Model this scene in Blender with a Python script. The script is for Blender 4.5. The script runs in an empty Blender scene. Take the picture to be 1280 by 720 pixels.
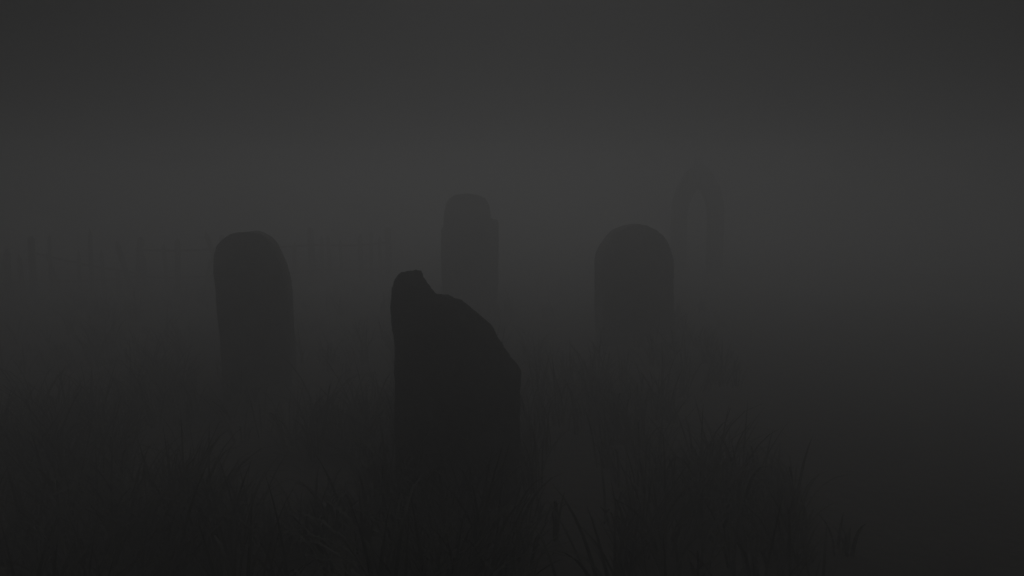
import bpy, bmesh, math, random
import numpy as np
from mathutils import Vector, noise

random.seed(11)
rng = np.random.default_rng(11)
scene = bpy.context.scene
C = scene.collection

# ------------------------------------------------------------------ settings
CAM_Z = 1.2
PITCH = math.radians(6.0)
FPX = 1000.0                      # focal length in photo pixels (1280 wide)
SUN_EL, SUN_AZ = 52.0, 1.0        # pale night light straight ahead, behind the fog
SUN_STR, SUN_ANGLE = 0.31, 10.0
SKY_STR = 0.0001
HAZE_DENSITY, HAZE_G, HAZE_TOP = 0.232, 0.755, 2.0
HAZE_ALB = 1.0
EXPOSURE = 0.0


def at(px, py, Y):
    """world point seen at photo pixel (px, py) on the vertical plane at distance Y"""
    u, v = (px - 640) / FPX, (360 - py) / FPX
    dy = math.cos(PITCH) + v * math.sin(PITCH)
    dz = -math.sin(PITCH) + v * math.cos(PITCH)
    return Vector((u / dy * Y, Y, CAM_Z + dz / dy * Y))


# ------------------------------------------------------------------ materials
def mat(name, col, rough=0.9):
    m = bpy.data.materials.new(name)
    m.use_nodes = True
    b = m.node_tree.nodes['Principled BSDF']
    b.inputs['Base Color'].default_value = (*col, 1)
    b.inputs['Roughness'].default_value = rough
    b.inputs['Specular IOR Level'].default_value = 0.25
    return m


def noisy(m, a, b, scale, bump=0.0, bscale=30, detail=6, stretch=(1, 1, 1)):
    nt = m.node_tree
    N, L = nt.nodes, nt.links
    tc = N.new('ShaderNodeTexCoord')
    mp = N.new('ShaderNodeMapping')
    mp.inputs['Scale'].default_value = stretch
    L.new(tc.outputs['Object'], mp.inputs['Vector'])
    n = N.new('ShaderNodeTexNoise')
    n.inputs['Scale'].default_value = scale
    n.inputs['Detail'].default_value = detail
    n.inputs['Roughness'].default_value = 0.65
    L.new(mp.outputs[0], n.inputs['Vector'])
    r = N.new('ShaderNodeValToRGB')
    r.color_ramp.elements[0].position = 0.32
    r.color_ramp.elements[1].position = 0.7
    r.color_ramp.elements[0].color = (*a, 1)
    r.color_ramp.elements[1].color = (*b, 1)
    L.new(n.outputs['Fac'], r.inputs['Fac'])
    bs = N['Principled BSDF']
    L.new(r.outputs[0], bs.inputs['Base Color'])
    if bump:
        n2 = N.new('ShaderNodeTexNoise')
        n2.inputs['Scale'].default_value = bscale
        n2.inputs['Detail'].default_value = 8
        L.new(mp.outputs[0], n2.inputs['Vector'])
        bp = N.new('ShaderNodeBump')
        bp.inputs['Strength'].default_value = bump
        bp.inputs['Distance'].default_value = 0.02
        L.new(n2.outputs['Fac'], bp.inputs['Height'])
        L.new(bp.outputs[0], bs.inputs['Normal'])
    return m


M_STONE = noisy(mat('weathered_stone', (.2, .2, .19)), (.09, .092, .085), (.2, .198, .185), 5, .6, 28)
M_STONE_DARK = noisy(mat('mossy_stone', (.15, .15, .14)), (.05, .053, .047), (.12, .12, .11), 4, .7, 24)
M_WOOD = noisy(mat('old_wood', (.14, .12, .1)), (.08, .072, .062), (.17, .15, .13), 7, .5, 40, stretch=(6, 6, .6))
M_SOIL = noisy(mat('damp_soil', (.06, .055, .045)), (.026, .024, .021), (.05, .046, .04), 2.2, .8, 14)
M_GRASS = noisy(mat('wild_grass', (.05, .055, .035), .75), (.022, .025, .018), (.045, .046, .035), 1.3)


# ------------------------------------------------------------------ helpers
def tag(o, label=None, cat=None, group=None, kind=None):
    if label: o['label'] = label
    if cat: o['category'] = cat
    if group: o['group'] = group
    if kind: o['kind'] = kind
    return o


def link(name, me, m=None, parent=None, loc=None):
    o = bpy.data.objects.new(name, me)
    C.objects.link(o)
    if m is not None and not me.materials:
        me.materials.append(m)
    if parent is not None:
        o.parent = parent
    if loc is not None:
        o.location = loc
    return o


def empty(name, loc, rz=0.0):
    o = bpy.data.objects.new(name, None)
    C.objects.link(o)
    o.location = loc
    o.rotation_euler.z = rz
    o.empty_display_size = .2
    return o


def mesh_from_bm(name, bm, smooth=False):
    me = bpy.data.meshes.new(name)
    bmesh.ops.recalc_face_normals(bm, faces=bm.faces)
    bm.to_mesh(me)
    bm.free()
    if smooth:
        for p in me.polygons:
            p.use_smooth = True
    return me


def prism(bm, pts, y0, y1):
    """closed outline in x-z, extruded from y0 to y1"""
    a = [bm.verts.new((p[0], y0, p[1])) for p in pts]
    b = [bm.verts.new((p[0], y1, p[1])) for p in pts]
    bm.faces.new(a)
    bm.faces.new(b[::-1])
    n = len(pts)
    for i in range(n):
        j = (i + 1) % n
        bm.faces.new((a[j], a[i], b[i], b[j]))


def box(bm, x0, x1, y0, y1, z0, z1):
    prism(bm, [(x0, z0), (x1, z0), (x1, z1), (x0, z1)], y0, y1)


def carve(me, voxel, disp, nscale, seed, smooth=1):
    """turn a clean block into worn stone: remesh, round the edges a little, rough up the surface"""
    o = bpy.data.objects.new('tmp', me)
    C.objects.link(o)
    r = o.modifiers.new('r', 'REMESH')
    r.mode = 'VOXEL'
    r.voxel_size = voxel
    s = o.modifiers.new('s', 'SMOOTH')
    s.factor = .5
    s.iterations = smooth
    s.show_viewport = s.show_render = smooth > 0
    dg = bpy.context.evaluated_depsgraph_get()
    out = bpy.data.meshes.new_from_object(o.evaluated_get(dg))
    bpy.data.objects.remove(o)
    bpy.data.meshes.remove(me)
    off = Vector((seed * 7.3, seed * 3.1, seed * 5.7))
    nor = [v.normal.copy() for v in out.vertices]
    for v, n in zip(out.vertices, nor):
        p = v.co * nscale + off
        d = noise.fractal(p, 0.9, 2.1, 4) * disp
        chip = noise.noise(v.co * nscale * .45 + off * 1.7)
        d -= max(0.0, chip - .25) * disp * 2.2
        v.co += n * d
    for p in out.polygons:
        p.use_smooth = True
    return out


def headstone(name, px, Y, thick, m, label, yaw=0.0, seed=1, disp=.006, broken=False):
    """px: silhouette in photo pixels at distance Y; the slab is rebuilt upright round its own foot"""
    W = [at(x, y - (2.5 if broken else 0), Y) for x, y in px]
    lo = sorted(W, key=lambda w: w.z)[:2]
    cx = sum(w.x for w in lo) / 2
    pts = [(w.x - cx, w.z) for w in W]
    zmin = min(p[1] for p in pts)
    # the slab goes on straight down into the soil
    pts = [(x, -.12 if z < zmin + .02 else z) for x, z in pts]
    bm = bmesh.new()
    prism(bm, pts, -thick / 2, thick / 2)
    if broken:                      # the fracture slopes down towards the back of the slab
        for v in bm.verts:
            if v.co.y > 0 and v.co.z > .2:
                v.co.z -= .09 * min(1, v.co.z)
    bmesh.ops.recalc_face_normals(bm, faces=bm.faces)
    me = carve(mesh_from_bm(name, bm), .006 if broken else .0075, disp, 15.0 if broken else 7.0, seed, 0 if broken else 1)
    o = link(name, me, m, loc=(cx, Y, 0))
    o.rotation_euler.z = yaw
    tag(o, label, 'headstone', 'headstones')
    return o


# ------------------------------------------------------------------ ground
def ground_z(x, y):
    return noise.noise(Vector((x * .35, y * .35, 3.1))) * .05 + noise.noise(Vector((x * 1.6, y * 1.6, 8))) * .015


def edges(fine, far, step):
    a = list(np.arange(-fine, fine + .001, step))
    b, s = [], step
    v = fine
    while v < far:
        s *= 1.35
        v += s
        b.append(v)
    return [-t for t in reversed(b)] + a + b


xs = edges(9, 115, .18)
ys = [y + 9 for y in edges(9, 105, .18)]
vs = [(x, y, ground_z(x, y)) for y in ys for x in xs]
nx = len(xs)
fs = [(j * nx + i, j * nx + i + 1, (j + 1) * nx + i + 1, (j + 1) * nx + i)
      for j in range(len(ys) - 1) for i in range(nx - 1)]
me = bpy.data.meshes.new('ground')
me.from_pydata(vs, [], fs)
for p in me.polygons: p.use_smooth = True
tag(link('ground', me, M_SOIL), kind='structure')

# ------------------------------------------------------------------ headstones
near_px = [(498, 640), (495, 540), (495, 470), (495, 432), (492, 411), (490, 385), (491, 362), (494, 351), (500, 342), (510, 339),
           (521, 337), (528, 339), (531, 346), (537, 355), (545, 366), (555, 368), (564, 370), (569, 373), (576, 374),
           (586, 381), (596, 390), (606, 399), (614, 406), (618, 412), (624, 423), (632, 436), (640, 448), (647, 455),
           (650, 463), (650, 520), (649, 640)]
headstone('headstone', near_px, 3.15, .11, M_STONE_DARK,
          'dark broken headstone with a jagged top sloping down from a high left corner', yaw=.06, seed=2, disp=.005, broken=True)
left_px = [(284, 500), (279, 450), (275, 405), (272, 365), (270, 335), (270, 318), (273.5, 308), (281, 299), (290, 292.5), (300, 290),
           (318, 289), (328, 291.5), (337, 297), (345, 305), (351, 317), (356, 329), (360, 343), (363, 362), (364.5, 380), (366, 420),
           (369, 460), (371, 500)]
headstone('headstone', left_px, 5.2, .11, M_STONE,
          'tall narrow headstone with a worn flattened round top, in front of the picket fence', yaw=-.05, seed=5)
right_px = [(746, 450), (744, 400), (743, 350), (743, 328), (745, 317), (750, 305), (758, 295), (768, 287), (780, 282), (793, 280),
            (806, 282), (818, 287), (827, 294), (834, 304), (839, 316), (842, 330), (842, 360), (842, 400), (841, 450)]
headstone('headstone', right_px, 6.8, .16, M_STONE,
          'wide headstone with a smooth semicircular top, standing before the pointed arch', yaw=.3, seed=8)
back_px = [(555, 420), (553, 360), (552, 310), (552, 287), (555, 283), (556, 270), (558, 256), (563, 248), (571, 243.5), (584, 242),
           (597, 243.5), (606, 248), (611, 257), (613, 268), (614, 273), (621, 274), (623, 279), (623, 320), (622, 360), (620, 420)]
headstone('headstone', back_px, 8.8, .15, M_STONE,
          'faint tall headstone with a rounded head above small square shoulders, farthest headstone in the fog', yaw=-.1, seed=12, disp=.004)


# ------------------------------------------------------------------ far pointed arch
def gothic(half, spring, apex, n=9):
    """points of a pointed arch from left foot to right foot"""
    rise = apex - spring
    R = (half * half + rise * rise) / (2 * half)
    L = []
    a1 = math.asin(min(1, rise / R))
    for i in range(n + 1):
        a = a1 * i / n
        L.append((-half + R - R * math.cos(a), spring + R * math.sin(a)))
    return L + [(-x, z) for x, z in L[-2::-1]]


ARCH_Y = 12.2
ax = at(872, 250, ARCH_Y).x
arch = empty('stone_arch', (ax, ARCH_Y, 0), -.05)
tag(arch, 'faint pointed stone arch with a slim spike on its peak, far back in the fog', 'arch')
k = ARCH_Y / 1000 / math.cos(PITCH)
outer = gothic(.38, 1.06, 1.855)
inner = gothic(.172, .98, 1.46)
bm = bmesh.new()
o_ = [(-.38, .14)] + outer + [(.38, .14)]
i_ = [(-.172, .14)] + inner + [(.172, .14)]
ring = o_ + i_[::-1]
no = len(o_)
va = [[bm.verts.new((x, y, z)) for x, z in o_] for y in (-.14, .14)]
vb = [[bm.verts.new((x, y, z)) for x, z in i_] for y in (-.14, .14)]
for s in (0, 1):
    for i in range(no - 1):
        f = (va[s][i], va[s][i + 1], vb[s][i + 1], vb[s][i])
        bm.faces.new(f if s == 0 else f[::-1])
for i in range(no - 1):
    bm.faces.new((va[0][i + 1], va[0][i], va[1][i], va[1][i + 1]))
    bm.faces.new((vb[0][i], vb[0][i + 1], vb[1][i + 1], vb[1][i]))
for e in (0, -1):
    bm.faces.new((va[0][e], vb[0][e], vb[1][e], va[1][e]))
link('arch_ring', carve(mesh_from_bm('arch_ring', bm), .012, .004, 6, 21), M_STONE, arch)
for sx in (-1, 1):
    bm = bmesh.new()
    box(bm, sx * .276 - .14, sx * .276 + .14, -.2, .2, -.12, .145)
    link('plinth', carve(mesh_from_bm('plinth', bm), .018, .005, 6, 23 + sx), M_STONE, arch)
bm = bmesh.new()
prof = [(0.0, 1.79), (.08, 1.79), (.06, 1.855), (.04, 1.87), (.055, 1.885), (.04, 1.90), (.03, 1.91), (.022, 1.935), (.010, 1.965), (0, 1.97)]
prev = None
for r_, z in prof:
    cur = [bm.verts.new((r_ * math.cos(t * math.tau / 8), r_ * math.sin(t * math.tau / 8), z)) for t in range(8)] if r_ > 0 else [bm.verts.new((0, 0, z))]
    if prev:
        for t in range(8):
            q = []
            for v in (prev[t % len(prev)], prev[(t + 1) % len(prev)], cur[(t + 1) % len(cur)], cur[t % len(cur)]):
                if v not in q: q.append(v)
            if len(q) > 2: bm.faces.new(q)
    prev = cur
link('finial', mesh_from_bm('finial', bm, True), M_STONE, arch)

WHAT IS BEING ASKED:
Reproduce the material above exactly, first line through the line that contains "EXPOSURE = 0.0", minus the pictures.

ANSWER TO THE TASK:
Model this scene in Blender with a Python script. The script is for Blender 4.5. The script runs in an empty Blender scene. Take the picture to be 1280 by 720 pixels.
import bpy, bmesh, math, random
import numpy as np
from mathutils import Vector, noise

random.seed(11)
rng = np.random.default_rng(11)
scene = bpy.context.scene
C = scene.collection

# ------------------------------------------------------------------ settings
CAM_Z = 1.2
PITCH = math.radians(6.0)
FPX = 1000.0                      # focal length in photo pixels (1280 wide)
SUN_EL, SUN_AZ = 52.0, 1.0        # pale night light straight ahead, behind the fog
SUN_STR, SUN_ANGLE = 0.31, 10.0
SKY_STR = 0.0001
HAZE_DENSITY, HAZE_G, HAZE_TOP = 0.232, 0.755, 2.0
HAZE_ALB = 1.0
EXPOSURE = 0.0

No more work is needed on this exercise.